In January, I find myself playing ABBA’s 1980 track Happy New Year regularly. One part pushes me into a minor existential crisis: “In another 10 years’ time,” Agnetha speculates, “what lies waiting down the line, at the end of…’89?”

As a child of the 80s looking back from 2018 at a group for whom 1989 seemed impossibly distant, it’s dizzying. 2029 is pretty close compared to the late 70s.

Our perception of time is tricky and in education it can be misleading. People are prone to believing that things are getting worse, and too easily forget what went before.

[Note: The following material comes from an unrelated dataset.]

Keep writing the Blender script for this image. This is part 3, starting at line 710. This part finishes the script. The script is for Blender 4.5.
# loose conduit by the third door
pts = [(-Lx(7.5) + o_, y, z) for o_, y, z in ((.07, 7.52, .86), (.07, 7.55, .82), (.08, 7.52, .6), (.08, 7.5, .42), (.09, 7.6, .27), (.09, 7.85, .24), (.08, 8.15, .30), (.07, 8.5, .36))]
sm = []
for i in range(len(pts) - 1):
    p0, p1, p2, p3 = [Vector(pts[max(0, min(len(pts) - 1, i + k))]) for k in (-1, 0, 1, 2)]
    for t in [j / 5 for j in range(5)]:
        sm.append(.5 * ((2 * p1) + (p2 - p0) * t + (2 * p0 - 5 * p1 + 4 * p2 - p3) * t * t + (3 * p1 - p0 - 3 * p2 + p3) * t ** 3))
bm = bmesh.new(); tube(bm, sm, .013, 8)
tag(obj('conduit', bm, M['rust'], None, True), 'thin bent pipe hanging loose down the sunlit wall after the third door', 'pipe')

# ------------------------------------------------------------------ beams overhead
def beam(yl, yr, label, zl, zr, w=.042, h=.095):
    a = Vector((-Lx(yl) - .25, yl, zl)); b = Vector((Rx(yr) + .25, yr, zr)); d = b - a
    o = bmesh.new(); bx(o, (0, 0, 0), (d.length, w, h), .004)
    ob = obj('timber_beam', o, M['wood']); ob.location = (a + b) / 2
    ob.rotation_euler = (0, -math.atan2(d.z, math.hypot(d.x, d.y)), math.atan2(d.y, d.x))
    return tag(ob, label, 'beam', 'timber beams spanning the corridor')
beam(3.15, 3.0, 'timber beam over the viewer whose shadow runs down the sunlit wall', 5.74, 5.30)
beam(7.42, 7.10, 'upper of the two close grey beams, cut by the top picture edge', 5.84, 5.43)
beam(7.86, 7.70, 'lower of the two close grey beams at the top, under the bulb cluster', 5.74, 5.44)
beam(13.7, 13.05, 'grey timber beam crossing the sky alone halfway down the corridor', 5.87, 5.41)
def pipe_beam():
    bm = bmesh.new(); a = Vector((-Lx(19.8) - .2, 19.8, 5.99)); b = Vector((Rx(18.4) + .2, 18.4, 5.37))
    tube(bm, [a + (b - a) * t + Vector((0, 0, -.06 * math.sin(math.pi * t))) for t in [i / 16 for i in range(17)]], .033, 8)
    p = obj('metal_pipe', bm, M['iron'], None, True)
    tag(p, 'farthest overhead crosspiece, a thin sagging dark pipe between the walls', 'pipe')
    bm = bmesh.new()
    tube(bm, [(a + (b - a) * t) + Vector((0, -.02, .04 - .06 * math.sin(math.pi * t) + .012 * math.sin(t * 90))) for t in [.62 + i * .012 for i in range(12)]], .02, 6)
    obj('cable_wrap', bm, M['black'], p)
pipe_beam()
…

Since I started teaching just over a decade ago, I’ve seen vast improvements in our approach. We’ve moved to more progress measures in accountability, and away from attainment, so that we’re focusing our efforts on all students. Ofsted has removed individual teacher gradings, making it harder for poor leaders to shift blame for institutional failings on to frontline staff. In English, the emphasis of assessment has moved away from memorisation and regurgitation to creativity and confidence.

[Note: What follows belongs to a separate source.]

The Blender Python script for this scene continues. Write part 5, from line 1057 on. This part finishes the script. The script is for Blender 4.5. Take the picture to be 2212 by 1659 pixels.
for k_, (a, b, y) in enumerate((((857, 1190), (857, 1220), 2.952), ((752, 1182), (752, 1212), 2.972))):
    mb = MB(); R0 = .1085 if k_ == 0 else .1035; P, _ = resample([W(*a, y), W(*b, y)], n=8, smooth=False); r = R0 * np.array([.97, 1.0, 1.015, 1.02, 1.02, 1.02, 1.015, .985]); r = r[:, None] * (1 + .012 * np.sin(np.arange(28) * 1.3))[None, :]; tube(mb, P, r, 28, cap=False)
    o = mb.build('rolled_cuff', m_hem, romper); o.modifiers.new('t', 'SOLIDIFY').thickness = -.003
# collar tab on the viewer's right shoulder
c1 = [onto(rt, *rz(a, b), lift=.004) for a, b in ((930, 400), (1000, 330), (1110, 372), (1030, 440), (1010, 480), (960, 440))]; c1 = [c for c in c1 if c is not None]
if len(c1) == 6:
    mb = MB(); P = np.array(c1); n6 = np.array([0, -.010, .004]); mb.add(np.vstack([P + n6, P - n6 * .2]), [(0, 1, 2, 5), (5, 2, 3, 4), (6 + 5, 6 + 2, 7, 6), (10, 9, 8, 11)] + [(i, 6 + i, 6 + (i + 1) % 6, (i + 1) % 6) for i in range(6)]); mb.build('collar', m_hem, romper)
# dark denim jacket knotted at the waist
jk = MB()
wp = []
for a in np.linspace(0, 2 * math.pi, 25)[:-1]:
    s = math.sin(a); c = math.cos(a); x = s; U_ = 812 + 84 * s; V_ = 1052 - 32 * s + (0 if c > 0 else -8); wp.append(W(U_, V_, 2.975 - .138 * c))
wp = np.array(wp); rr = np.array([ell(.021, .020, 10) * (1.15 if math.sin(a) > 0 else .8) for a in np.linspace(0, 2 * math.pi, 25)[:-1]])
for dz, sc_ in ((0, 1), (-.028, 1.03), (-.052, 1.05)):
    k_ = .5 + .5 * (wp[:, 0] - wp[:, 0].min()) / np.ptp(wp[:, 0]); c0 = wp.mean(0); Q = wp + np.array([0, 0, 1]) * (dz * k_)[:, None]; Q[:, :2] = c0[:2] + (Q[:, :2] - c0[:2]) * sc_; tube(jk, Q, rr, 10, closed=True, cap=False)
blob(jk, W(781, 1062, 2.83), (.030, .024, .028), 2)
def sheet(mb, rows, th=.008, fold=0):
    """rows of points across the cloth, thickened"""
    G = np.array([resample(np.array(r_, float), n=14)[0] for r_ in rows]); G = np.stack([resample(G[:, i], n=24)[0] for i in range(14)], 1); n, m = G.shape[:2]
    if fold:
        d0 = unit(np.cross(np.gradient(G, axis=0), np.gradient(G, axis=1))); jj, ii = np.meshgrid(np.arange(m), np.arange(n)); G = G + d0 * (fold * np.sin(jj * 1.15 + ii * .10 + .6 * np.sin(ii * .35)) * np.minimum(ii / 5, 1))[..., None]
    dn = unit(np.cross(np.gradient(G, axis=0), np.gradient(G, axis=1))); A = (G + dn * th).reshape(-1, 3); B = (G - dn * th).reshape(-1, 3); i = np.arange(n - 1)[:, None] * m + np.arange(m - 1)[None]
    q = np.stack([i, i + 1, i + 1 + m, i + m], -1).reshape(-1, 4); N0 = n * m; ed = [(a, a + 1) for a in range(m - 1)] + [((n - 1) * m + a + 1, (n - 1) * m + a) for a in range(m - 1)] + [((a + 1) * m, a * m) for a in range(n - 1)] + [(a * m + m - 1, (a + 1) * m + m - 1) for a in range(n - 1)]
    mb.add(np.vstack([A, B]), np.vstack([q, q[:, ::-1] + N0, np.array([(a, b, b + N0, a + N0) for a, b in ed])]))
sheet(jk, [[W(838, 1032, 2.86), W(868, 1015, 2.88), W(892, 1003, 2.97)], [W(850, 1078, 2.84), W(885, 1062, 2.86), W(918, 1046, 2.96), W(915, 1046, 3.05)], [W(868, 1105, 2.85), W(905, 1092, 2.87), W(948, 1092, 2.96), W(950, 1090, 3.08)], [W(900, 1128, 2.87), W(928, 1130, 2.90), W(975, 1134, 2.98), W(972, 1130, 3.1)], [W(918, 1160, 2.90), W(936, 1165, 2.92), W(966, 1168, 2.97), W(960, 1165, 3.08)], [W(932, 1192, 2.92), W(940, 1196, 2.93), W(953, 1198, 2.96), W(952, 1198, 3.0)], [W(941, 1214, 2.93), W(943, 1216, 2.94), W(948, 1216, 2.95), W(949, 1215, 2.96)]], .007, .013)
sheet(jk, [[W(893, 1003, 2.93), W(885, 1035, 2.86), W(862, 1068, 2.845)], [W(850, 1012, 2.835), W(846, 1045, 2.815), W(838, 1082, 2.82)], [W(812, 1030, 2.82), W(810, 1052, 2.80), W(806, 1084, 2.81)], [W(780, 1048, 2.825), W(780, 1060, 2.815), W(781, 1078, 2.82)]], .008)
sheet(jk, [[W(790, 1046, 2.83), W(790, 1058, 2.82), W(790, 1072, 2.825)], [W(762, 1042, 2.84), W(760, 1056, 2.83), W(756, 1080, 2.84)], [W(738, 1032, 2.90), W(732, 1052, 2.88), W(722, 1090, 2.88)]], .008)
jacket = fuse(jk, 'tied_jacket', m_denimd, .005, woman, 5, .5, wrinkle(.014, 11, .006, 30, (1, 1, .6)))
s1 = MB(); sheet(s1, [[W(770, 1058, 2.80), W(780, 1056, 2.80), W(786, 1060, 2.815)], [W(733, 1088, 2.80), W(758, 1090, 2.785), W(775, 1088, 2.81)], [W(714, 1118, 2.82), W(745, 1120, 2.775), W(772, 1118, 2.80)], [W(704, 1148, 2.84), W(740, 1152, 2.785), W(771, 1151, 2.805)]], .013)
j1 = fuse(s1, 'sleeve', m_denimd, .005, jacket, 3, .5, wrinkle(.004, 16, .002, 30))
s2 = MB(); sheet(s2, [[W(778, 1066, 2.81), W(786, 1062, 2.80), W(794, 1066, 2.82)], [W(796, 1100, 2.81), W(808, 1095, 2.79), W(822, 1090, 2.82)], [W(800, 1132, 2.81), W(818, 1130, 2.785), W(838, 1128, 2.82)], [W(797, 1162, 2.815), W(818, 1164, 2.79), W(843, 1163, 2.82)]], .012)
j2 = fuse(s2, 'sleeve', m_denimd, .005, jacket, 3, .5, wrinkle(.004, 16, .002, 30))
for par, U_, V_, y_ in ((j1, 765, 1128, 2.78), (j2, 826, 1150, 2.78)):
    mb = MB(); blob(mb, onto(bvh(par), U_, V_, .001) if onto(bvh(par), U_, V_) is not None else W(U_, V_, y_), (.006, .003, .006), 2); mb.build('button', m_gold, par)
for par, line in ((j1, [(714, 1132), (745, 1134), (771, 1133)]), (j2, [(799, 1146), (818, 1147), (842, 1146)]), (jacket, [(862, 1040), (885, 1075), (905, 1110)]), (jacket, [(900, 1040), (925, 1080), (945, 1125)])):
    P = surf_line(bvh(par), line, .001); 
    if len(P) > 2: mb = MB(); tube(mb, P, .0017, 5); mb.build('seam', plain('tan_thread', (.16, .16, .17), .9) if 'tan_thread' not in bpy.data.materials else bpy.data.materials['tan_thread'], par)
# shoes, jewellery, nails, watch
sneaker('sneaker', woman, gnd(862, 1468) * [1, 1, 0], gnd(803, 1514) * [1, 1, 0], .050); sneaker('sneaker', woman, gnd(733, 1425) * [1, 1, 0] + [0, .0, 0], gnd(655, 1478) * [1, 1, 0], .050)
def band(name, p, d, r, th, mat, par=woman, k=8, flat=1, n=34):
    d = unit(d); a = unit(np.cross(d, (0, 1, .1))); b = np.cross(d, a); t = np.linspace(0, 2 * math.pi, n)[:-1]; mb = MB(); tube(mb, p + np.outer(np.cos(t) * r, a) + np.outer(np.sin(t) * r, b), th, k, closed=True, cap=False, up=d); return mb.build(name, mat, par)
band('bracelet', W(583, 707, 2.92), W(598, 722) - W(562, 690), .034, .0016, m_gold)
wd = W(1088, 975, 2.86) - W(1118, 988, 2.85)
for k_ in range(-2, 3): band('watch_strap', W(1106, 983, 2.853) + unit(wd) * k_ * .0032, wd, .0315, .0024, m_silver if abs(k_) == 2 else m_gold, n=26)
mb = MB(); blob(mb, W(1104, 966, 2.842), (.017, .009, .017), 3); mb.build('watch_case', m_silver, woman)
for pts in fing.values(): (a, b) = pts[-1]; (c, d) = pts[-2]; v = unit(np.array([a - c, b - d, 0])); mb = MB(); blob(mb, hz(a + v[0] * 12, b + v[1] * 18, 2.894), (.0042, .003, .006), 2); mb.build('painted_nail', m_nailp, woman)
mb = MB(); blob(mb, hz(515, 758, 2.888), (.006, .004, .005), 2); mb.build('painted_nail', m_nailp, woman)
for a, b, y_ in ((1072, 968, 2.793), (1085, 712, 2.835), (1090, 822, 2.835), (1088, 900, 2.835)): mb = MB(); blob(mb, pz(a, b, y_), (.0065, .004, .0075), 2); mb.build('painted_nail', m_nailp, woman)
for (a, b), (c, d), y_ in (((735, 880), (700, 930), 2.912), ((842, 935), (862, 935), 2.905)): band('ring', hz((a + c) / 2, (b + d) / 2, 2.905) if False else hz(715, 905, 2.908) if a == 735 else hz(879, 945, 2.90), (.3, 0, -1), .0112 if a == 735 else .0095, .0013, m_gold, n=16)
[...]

We too quickly forget the horrors of yesteryear and easily buy into a narrative that we are fighting a period of “gloom” in education. Under that banner, the progress agenda can be wilfully opposed by those who never really wanted to have to teach the most challenging students or to have to challenge the most able. Ofsted can continue to be blamed for lesson observation pressure that is actually created by dodgy consultants and insecure leaders. And it’s easy to bash subjects like GCSE English, as all we do in lessons is memorise the names of Dickens’ children, right?